His response was as surprising as it was memorable. He said, "Live your own vocation joyfully!" That's good advice for everyone. Joy attracts people to God and Happiness attracts us into relationship. Why would anyone want to join a group of miserable people? Humour brings us back down to earth and reminds us of our place in God's universe. "Angels can fly," wrote G K Chesterton, "because they can take themselves lightly".

The Dalai Lama, a supremely joyful man who in his public lectures freely admits his own struggles in the spiritual life. He radiates humility. In the documentary film "Dalai Lama Renaissance", he is shown sitting before an audience saying, "We don't even want a pain from a mosquito. I don't want it"! He laughingly tells how he tries to make peace with a mosquito's taking blood form him time and again. He is human, like the rest of us. And toward the end of his talk he loses his train of thought and exclaims, "I forgot what I was saying. The mosquito took my idea"!
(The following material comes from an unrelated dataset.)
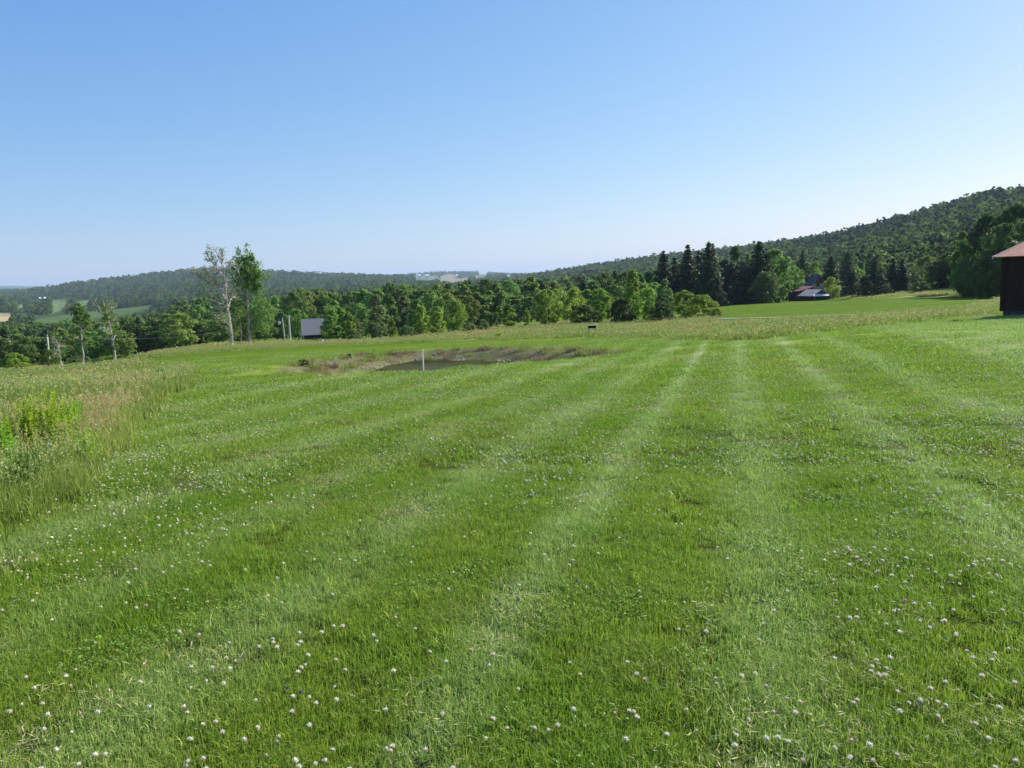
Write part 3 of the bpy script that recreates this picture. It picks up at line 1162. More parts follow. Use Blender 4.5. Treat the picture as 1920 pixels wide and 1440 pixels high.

The great Catholic theologian Karl Rahner noted that the one who laughs is the one who "does not adapt everything to himself, the one who is free from self". And this is not just Catholic, one of the overriding themes of the book of 'The wit of Martin Luther' is how Luther used humour to remind himself of the limitations of human knowledge when it comes to God. "Humour was for Luther," writes the Luther scholar Eric Gritsch, "the guard to prevent him from crossing the frontier to speculation about God and human life beyond its earthly existence". Humour served as a reminder of his own humanity and humility.

"Let me have too deep a sense of humour ever to be proud, Let me know my absurdity before I act absurdly. Let me realise that when I am humble I am most human, most truthful, and most worthy of your serious consideration", Daniel Lord, an American Jesuit priest.